# RECORDS FOR PROCESSING
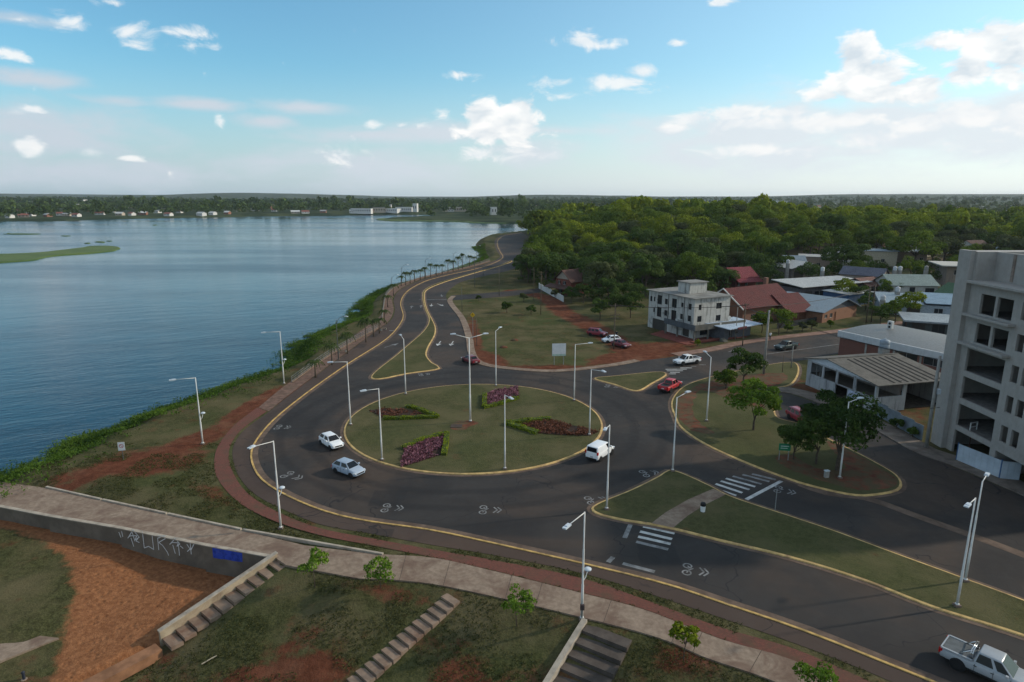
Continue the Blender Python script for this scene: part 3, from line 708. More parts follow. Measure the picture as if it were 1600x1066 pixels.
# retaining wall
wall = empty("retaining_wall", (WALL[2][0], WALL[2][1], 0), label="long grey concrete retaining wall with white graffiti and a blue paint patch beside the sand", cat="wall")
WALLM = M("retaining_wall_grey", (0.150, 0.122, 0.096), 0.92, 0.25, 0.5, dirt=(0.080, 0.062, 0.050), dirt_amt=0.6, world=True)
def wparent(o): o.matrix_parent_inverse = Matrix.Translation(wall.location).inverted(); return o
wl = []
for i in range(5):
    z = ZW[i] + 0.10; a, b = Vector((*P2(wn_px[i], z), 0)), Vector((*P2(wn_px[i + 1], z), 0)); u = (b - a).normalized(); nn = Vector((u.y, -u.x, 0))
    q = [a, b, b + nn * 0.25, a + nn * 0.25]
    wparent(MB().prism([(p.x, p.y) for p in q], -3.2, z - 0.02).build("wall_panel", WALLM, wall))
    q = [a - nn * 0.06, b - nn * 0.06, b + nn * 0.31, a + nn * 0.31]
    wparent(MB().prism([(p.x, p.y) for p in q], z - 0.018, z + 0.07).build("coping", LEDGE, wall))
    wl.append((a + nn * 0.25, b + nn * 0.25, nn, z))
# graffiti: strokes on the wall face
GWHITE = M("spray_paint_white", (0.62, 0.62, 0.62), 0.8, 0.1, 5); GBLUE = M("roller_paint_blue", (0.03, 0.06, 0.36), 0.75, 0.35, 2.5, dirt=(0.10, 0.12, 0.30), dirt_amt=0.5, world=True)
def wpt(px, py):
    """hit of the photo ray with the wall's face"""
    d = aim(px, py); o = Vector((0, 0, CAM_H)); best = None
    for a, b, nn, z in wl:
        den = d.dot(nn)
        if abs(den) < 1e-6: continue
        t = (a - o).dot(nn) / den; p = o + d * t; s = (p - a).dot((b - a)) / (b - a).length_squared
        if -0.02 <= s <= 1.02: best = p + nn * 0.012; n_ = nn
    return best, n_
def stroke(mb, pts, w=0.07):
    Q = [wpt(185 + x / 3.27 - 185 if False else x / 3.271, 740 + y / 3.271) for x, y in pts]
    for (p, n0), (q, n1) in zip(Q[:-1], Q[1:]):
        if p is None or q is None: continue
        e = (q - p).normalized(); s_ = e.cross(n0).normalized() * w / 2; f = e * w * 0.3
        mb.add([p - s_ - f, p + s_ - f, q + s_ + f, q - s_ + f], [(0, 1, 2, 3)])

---

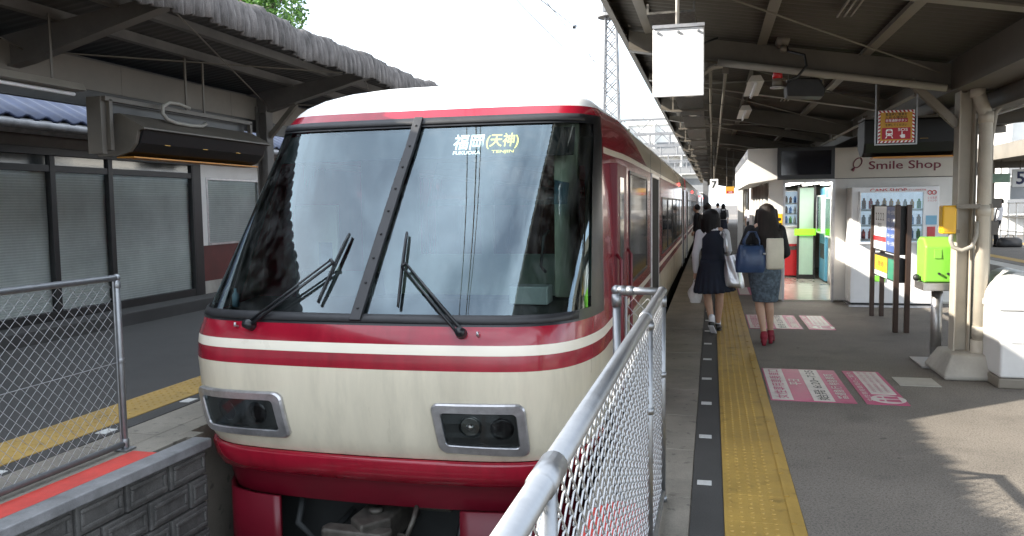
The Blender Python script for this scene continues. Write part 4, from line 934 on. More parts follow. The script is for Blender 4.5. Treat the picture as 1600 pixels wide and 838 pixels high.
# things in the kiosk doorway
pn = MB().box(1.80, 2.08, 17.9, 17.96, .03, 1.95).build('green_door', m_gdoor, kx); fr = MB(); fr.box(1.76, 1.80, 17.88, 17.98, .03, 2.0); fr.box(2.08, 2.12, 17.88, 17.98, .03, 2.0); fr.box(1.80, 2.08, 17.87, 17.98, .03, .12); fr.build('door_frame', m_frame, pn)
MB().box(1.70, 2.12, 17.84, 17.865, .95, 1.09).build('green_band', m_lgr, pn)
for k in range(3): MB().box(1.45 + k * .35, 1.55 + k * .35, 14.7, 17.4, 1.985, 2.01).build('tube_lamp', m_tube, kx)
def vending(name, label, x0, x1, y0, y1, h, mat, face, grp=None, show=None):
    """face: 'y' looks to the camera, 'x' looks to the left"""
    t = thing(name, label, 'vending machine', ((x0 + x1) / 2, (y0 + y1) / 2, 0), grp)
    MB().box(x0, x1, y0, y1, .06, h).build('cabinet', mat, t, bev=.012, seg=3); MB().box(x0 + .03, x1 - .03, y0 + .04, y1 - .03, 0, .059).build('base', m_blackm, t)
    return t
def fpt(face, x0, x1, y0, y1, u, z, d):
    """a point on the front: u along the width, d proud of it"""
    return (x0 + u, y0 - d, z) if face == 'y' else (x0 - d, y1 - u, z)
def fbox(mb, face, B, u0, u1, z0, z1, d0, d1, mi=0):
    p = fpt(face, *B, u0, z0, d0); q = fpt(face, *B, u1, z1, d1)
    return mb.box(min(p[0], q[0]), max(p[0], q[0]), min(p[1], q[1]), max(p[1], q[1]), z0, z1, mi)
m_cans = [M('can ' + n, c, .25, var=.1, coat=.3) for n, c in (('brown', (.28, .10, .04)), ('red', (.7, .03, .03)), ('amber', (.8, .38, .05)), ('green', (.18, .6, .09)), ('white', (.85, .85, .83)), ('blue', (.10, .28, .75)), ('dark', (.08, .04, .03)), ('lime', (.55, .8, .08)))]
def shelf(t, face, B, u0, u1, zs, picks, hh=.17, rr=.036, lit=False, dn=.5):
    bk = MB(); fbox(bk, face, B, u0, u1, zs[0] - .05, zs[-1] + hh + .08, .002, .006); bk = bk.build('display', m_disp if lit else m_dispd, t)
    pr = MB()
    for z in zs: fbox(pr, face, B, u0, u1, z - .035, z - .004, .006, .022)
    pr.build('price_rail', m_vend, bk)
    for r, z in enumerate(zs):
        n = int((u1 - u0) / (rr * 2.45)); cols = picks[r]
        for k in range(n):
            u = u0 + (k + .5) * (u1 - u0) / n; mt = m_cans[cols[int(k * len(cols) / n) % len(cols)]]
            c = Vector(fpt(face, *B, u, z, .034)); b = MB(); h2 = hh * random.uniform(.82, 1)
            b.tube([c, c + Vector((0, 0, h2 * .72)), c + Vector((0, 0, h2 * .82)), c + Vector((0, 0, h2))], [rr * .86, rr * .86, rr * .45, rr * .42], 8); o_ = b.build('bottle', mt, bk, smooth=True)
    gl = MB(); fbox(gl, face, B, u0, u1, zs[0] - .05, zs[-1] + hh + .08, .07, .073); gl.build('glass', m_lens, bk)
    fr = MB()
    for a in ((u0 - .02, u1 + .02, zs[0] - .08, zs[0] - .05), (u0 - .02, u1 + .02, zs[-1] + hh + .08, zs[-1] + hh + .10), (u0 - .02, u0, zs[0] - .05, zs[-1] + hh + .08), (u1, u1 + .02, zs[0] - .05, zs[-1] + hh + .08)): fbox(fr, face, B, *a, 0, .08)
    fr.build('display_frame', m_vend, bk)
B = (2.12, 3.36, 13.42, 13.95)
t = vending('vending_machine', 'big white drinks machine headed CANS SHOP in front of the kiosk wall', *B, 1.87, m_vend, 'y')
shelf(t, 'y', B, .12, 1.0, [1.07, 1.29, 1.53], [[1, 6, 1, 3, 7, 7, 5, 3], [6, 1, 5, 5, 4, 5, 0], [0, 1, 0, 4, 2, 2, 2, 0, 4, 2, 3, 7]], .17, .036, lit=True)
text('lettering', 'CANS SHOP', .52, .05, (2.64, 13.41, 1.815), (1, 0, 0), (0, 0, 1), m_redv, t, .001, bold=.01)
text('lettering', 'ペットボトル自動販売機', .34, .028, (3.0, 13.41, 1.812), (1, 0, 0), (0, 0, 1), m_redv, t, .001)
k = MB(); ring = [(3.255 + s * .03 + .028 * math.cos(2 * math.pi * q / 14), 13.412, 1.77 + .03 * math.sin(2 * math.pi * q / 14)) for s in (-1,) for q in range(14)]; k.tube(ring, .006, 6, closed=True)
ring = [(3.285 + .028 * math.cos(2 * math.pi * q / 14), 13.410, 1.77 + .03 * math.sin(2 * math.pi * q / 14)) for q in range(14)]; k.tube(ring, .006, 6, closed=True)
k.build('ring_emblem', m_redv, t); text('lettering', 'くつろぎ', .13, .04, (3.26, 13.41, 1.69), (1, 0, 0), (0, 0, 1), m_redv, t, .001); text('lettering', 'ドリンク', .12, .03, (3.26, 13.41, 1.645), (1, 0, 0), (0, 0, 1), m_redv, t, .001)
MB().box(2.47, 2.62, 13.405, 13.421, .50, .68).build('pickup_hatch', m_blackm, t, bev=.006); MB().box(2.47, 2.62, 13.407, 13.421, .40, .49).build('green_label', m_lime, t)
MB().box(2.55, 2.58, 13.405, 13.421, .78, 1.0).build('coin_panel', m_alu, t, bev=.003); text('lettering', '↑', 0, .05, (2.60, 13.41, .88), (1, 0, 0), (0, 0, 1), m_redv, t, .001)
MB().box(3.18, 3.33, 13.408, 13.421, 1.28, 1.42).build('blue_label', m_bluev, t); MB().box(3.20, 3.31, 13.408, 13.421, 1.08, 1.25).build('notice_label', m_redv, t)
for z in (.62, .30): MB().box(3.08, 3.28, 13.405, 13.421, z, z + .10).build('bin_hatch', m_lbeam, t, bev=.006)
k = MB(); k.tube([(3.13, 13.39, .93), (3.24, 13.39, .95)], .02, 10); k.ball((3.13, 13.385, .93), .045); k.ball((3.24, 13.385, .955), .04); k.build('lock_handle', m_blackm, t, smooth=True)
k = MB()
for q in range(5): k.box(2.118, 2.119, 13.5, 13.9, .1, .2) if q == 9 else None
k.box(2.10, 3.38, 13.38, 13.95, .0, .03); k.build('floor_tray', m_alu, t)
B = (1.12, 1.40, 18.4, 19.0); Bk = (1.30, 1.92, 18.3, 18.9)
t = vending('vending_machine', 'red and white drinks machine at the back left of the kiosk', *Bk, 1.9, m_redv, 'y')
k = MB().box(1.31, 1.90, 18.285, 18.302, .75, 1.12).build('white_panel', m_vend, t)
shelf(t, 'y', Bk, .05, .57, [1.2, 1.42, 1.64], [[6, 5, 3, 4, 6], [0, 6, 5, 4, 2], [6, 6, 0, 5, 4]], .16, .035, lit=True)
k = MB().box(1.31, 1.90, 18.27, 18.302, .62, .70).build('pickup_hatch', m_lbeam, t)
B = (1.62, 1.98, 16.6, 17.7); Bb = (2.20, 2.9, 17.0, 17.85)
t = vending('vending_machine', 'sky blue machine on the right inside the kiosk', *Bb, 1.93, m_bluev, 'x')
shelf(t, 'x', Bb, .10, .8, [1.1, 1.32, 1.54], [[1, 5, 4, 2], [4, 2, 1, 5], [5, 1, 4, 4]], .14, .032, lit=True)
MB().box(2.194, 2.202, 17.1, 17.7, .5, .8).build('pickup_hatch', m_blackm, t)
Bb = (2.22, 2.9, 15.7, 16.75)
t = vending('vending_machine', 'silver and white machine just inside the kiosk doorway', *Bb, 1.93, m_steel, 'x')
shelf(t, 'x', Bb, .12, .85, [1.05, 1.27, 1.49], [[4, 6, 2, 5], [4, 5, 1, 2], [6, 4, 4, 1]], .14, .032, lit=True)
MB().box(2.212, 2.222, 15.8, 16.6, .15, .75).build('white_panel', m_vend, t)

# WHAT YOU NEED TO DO
From the line with "Continue the Blender" through the line with "mb.add([p - s_", set down every line exactly and nothing besides.

# RESPONSE FOR THIS EXERCISE
Continue the Blender Python script for this scene: part 3, from line 708. More parts follow. Measure the picture as if it were 1600x1066 pixels.
# retaining wall
wall = empty("retaining_wall", (WALL[2][0], WALL[2][1], 0), label="long grey concrete retaining wall with white graffiti and a blue paint patch beside the sand", cat="wall")
WALLM = M("retaining_wall_grey", (0.150, 0.122, 0.096), 0.92, 0.25, 0.5, dirt=(0.080, 0.062, 0.050), dirt_amt=0.6, world=True)
def wparent(o): o.matrix_parent_inverse = Matrix.Translation(wall.location).inverted(); return o
wl = []
for i in range(5):
    z = ZW[i] + 0.10; a, b = Vector((*P2(wn_px[i], z), 0)), Vector((*P2(wn_px[i + 1], z), 0)); u = (b - a).normalized(); nn = Vector((u.y, -u.x, 0))
    q = [a, b, b + nn * 0.25, a + nn * 0.25]
    wparent(MB().prism([(p.x, p.y) for p in q], -3.2, z - 0.02).build("wall_panel", WALLM, wall))
    q = [a - nn * 0.06, b - nn * 0.06, b + nn * 0.31, a + nn * 0.31]
    wparent(MB().prism([(p.x, p.y) for p in q], z - 0.018, z + 0.07).build("coping", LEDGE, wall))
    wl.append((a + nn * 0.25, b + nn * 0.25, nn, z))
# graffiti: strokes on the wall face
GWHITE = M("spray_paint_white", (0.62, 0.62, 0.62), 0.8, 0.1, 5); GBLUE = M("roller_paint_blue", (0.03, 0.06, 0.36), 0.75, 0.35, 2.5, dirt=(0.10, 0.12, 0.30), dirt_amt=0.5, world=True)
def wpt(px, py):
    """hit of the photo ray with the wall's face"""
    d = aim(px, py); o = Vector((0, 0, CAM_H)); best = None
    for a, b, nn, z in wl:
        den = d.dot(nn)
        if abs(den) < 1e-6: continue
        t = (a - o).dot(nn) / den; p = o + d * t; s = (p - a).dot((b - a)) / (b - a).length_squared
        if -0.02 <= s <= 1.02: best = p + nn * 0.012; n_ = nn
    return best, n_
def stroke(mb, pts, w=0.07):
    Q = [wpt(185 + x / 3.27 - 185 if False else x / 3.271, 740 + y / 3.271) for x, y in pts]
    for (p, n0), (q, n1) in zip(Q[:-1], Q[1:]):
        if p is None or q is None: continue
        e = (q - p).normalized(); s_ = e.cross(n0).normalized() * w / 2; f = e * w * 0.3
        mb.add([p - s_ - f, p + s_ - f, q + s_ + f, q - s_ + f], [(0, 1, 2, 3)])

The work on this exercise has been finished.